Shepherdson joined midmarket brand Whistles as CEO in 2008. A much smaller brand with a less trend-focussed approach. Shepherdson was keen to try and adopt a sustainable and ethical approach to the business: “We didn’t get as far as we wanted to. I see very, very, very few fashion brands, even nowadays, who have got to that stage. It’s a very difficult thing to do, there’s a lot of work to be done” she told me. “I left Whistles in 2016 because I thought: I can’t do this anymore. As much as I love it, I can’t do this because of the environmental impact.”
Where Is The Opportunity in Sustainable Fashion?
While all striving to better the industry, Frisk, Metheringham and Shepherdson are each approaching sustainability differently in this new phase of their careers.
For Frisk, textile recycling presents an opportunity to not only reduce waste but derisk fashion businesses. He told me: “If I were CEO for a textile-based brand today, I would be very thoughtful about: how will I be able to grow in the future if I don’t have access to materials like this in a constrained world?”
Reju launched at the end of 2023 and in October 2024 it opened its first textile-to-textile regeneration hub in Frankfurt, Germany. It has plans to open two further regeneration hubs, one in the Netherlands and one in the US, with capacity to produce 50,000 tons of recycled polyester every year. Their ambition is that by 2034 they will produce between four and five million tons, 4-6% of the world’s polyester supply.
Reju plans to build facilities capable of processing 50,000 tons of recycled polyester per year
After Shepherdson left Whistles, she considered launching her own brand or retail hub for sustainable brands, but thought it would be too challenging to find suppliers that met her standards at that time.

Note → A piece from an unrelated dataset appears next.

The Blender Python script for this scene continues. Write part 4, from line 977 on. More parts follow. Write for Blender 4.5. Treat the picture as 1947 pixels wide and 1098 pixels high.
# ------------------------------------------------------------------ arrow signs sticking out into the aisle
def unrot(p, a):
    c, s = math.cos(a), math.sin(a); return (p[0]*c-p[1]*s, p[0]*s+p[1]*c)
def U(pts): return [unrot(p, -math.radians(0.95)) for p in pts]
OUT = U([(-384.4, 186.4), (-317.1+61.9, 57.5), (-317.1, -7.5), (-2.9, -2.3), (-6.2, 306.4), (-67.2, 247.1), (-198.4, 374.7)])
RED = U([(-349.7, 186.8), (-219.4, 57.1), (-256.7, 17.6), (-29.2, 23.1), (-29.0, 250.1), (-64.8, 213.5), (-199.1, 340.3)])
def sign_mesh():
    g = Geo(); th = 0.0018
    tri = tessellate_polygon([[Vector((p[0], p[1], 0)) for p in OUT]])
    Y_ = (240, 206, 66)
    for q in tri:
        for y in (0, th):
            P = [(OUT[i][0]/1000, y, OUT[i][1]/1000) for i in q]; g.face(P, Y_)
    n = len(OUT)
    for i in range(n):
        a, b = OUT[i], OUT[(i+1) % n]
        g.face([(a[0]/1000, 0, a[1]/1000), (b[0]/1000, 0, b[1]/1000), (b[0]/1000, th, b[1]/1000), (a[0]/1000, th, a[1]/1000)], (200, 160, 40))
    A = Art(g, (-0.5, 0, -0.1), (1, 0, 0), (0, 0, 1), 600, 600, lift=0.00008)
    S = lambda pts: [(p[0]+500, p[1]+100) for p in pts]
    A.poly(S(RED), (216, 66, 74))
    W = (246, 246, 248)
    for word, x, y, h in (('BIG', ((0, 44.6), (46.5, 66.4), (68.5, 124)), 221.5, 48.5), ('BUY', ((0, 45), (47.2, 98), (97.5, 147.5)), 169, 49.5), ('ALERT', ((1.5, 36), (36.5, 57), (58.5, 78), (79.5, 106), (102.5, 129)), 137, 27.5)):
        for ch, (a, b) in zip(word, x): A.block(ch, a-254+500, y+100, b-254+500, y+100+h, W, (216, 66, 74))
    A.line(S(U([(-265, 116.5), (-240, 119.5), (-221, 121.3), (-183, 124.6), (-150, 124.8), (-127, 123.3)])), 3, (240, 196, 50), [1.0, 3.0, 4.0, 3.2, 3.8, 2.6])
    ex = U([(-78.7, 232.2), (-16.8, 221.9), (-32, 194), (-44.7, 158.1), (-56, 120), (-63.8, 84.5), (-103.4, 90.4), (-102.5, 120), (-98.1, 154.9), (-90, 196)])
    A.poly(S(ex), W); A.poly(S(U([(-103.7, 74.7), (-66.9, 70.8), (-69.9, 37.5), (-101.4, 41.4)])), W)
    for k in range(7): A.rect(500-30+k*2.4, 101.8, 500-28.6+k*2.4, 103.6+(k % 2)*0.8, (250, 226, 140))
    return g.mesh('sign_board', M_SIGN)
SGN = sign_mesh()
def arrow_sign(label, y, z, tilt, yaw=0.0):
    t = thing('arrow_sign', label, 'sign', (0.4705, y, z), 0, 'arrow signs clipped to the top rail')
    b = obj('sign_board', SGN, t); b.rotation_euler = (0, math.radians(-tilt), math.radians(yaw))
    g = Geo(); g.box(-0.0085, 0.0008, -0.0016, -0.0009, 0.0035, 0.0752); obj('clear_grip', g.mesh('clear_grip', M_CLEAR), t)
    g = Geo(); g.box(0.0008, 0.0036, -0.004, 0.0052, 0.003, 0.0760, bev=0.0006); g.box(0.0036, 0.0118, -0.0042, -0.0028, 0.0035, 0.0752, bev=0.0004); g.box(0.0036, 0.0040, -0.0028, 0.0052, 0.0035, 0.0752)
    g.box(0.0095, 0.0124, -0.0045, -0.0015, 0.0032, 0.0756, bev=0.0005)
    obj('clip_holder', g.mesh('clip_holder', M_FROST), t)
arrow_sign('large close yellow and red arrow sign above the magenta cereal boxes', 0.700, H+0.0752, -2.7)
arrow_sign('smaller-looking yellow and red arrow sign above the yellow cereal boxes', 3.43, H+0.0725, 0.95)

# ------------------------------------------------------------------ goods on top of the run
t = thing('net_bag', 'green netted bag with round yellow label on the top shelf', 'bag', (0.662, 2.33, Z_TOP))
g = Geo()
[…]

Tempted by the allure of rental as a way to maintain fashion’s creative side while lowering impact, she joined MyWardrobe HQ. The business has had moderate success but Shepherdson doesn’t see it as the sustainable breakthrough she hoped it would be “Rental isn’t the answer. It’s there. It exists, but I don’t think anyone is going to really crack it at scale,” she says. “We do okay [at My Wardrobe HQ], but we sell stuff. You can rent, or you can buy stuff, and most people actually want to buy it.”
Through the London Fashion Fund, Shepherdson has been able to back innovations for fashion businesses, which she sees as having more impact than trying to shift consumer behavior. Recipients include Mattera, a regenerative cotton programme in India, and green claims compliance company Compare Ethics.
Metheringham’s studies led her to the conclusion that the secondhand market is key to solving the sustainable puzzle, but it’s still not without its challenges “The secondhand market is really only a source of sustainability if the clothes we buy in the secondhand market actually displace, replace and stop businesses in the first-hand market making more new clothes. That’s the tipping point and I don’t know how we get there,” she says.
Metheringham says her new path in academia has given her the space to develop her critical thinking skills, something she believes more people in the industry could benefit from as it seeks to remodel itself. “When you’re working, you’re much more about convincing, communicating, and to some degree, selling your ideas. This idea of critiquing things and looking underneath and around the sides. That’s been challenging, but really, really interesting.”
In a fast-paced industry like fashion, these executives know all too well that a moment to pause and reflect can be hard to find. There’s no one silver-bullet solution to reduce fashion’s environmental footprint, it’s going to take multiple solutions and multiple talents, from the C-suite to the factory floor, but the first step, as Metheringham says, is taking a step back: “What we all need to do is open our eyes and think a little bit more about stuff. If we all do that, that’s what will make a difference.”